Shares of Planet Labs sank nearly 19.7% in morning trading following the company's release of fiscal first-quarter 2027 results after Thursday's close and a simultaneous filing for an at-the-market (ATM) stock offering that could raise up to $1.5 billion. The size and mechanics of the equity program appeared to overwhelm what was otherwise a strong financial report.
Planet Labs established the $1.5 billion ATM program on June 5, 2026, arranging with major banks to sell Class A shares over time. The company also put in place range forward sale structures that rely on borrowed shares and hedging windows to manage pricing and settlement. Those more complex equity-financing tools introduce an additional dilution and trading dynamic that investors weighed heavily.
On the surface the earnings print looked solid. Wall Street received upside to consensus: Needham raised its price target to $53 from $40 while keeping a Buy rating, citing strong fiscal first-quarter 2027 results that exceeded consensus revenue and earnings per share estimates by 4.6% and $0.02 respectively. The company also reported record revenue and raised its full-year outlook.
Still, margins became the focal point for market participants. Planet's non-GAAP gross margin slid to 56% from 59% a year earlier. On the earnings call, CFO Ashley Johnson warned: "We expect non-GAAP gross margin for the quarter to be between 52% and 55%, a modest step-down from Q1 as a result of our satellite services execution, the mix of deals with AI-enabled partner solutions, and increased depreciation from the recent launches of our Pelicans." That guidance trimmed near-term profitability expectations and amplified investor concern.

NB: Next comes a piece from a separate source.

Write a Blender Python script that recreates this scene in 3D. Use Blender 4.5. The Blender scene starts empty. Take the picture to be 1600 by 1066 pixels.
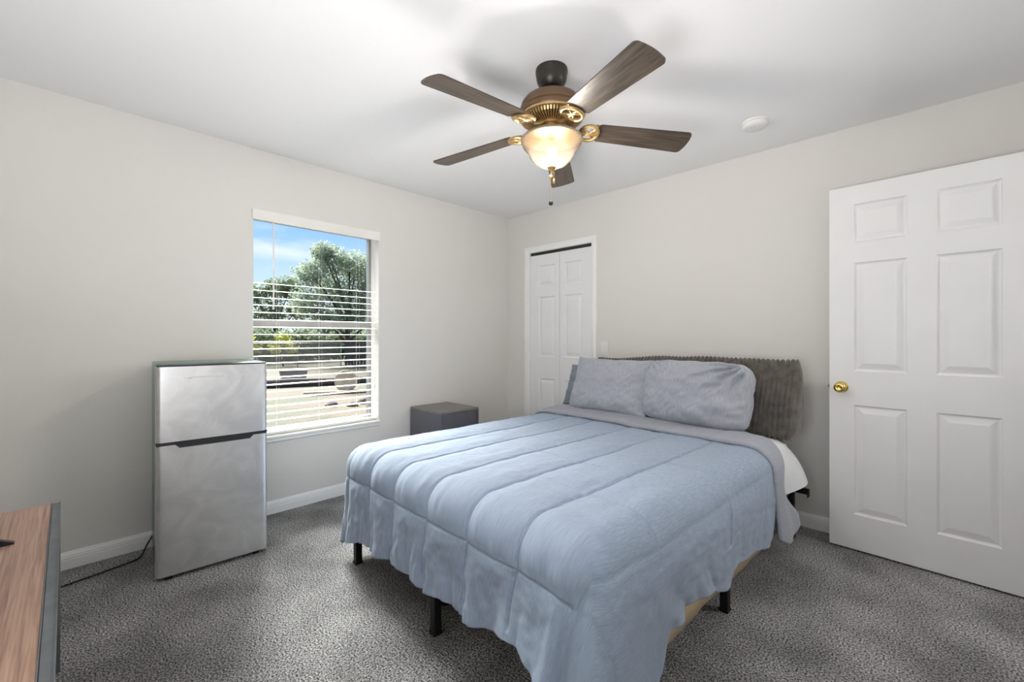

Market context compounded the reaction. The S&P 500 declined 1.0% and the NASDAQ fell 1.75% during the session, creating a risk-off backdrop that typically pressures high-multiple growth stocks. The space sector, which had enjoyed an especially heated run in May, showed signs of cooling heading into Friday. Planet Labs' shares had already slipped in after-hours trading and extended losses overnight on Thursday despite the company's record revenue and raised outlook, leaving the stock on pace for its worst week in more than a year.
Friday's sharp move reflects the confluence of three distinct factors: the announcement of a sizable dilutive equity program, a softer gross-margin outlook for the near term, and profit-taking after a rapid rally. The company projects second-quarter revenue between $102 million and $107 million, with adjusted EBITDA around $2.5 million - a constructive forward snapshot that may take time to regain investor focus as the dilution overhang is parsed.
While Planet Labs' revenue trajectory is expected to continue upward for years, the stock had already risen roughly 10x over the past year, leaving elevated expectations baked into the price. That degree of prior appreciation made the shares particularly vulnerable to a correction once dilution and margin uncertainty emerged as tangible near-term risks.
What to watch next
- How quickly the ATM program is executed and the cadence of any share sales.
- Whether management provides additional color on the composition of AI-enabled partner deals and the timing of depreciation from recent satellite launches.
- Market appetite for high-multiple space and data companies amid broader risk-off conditions.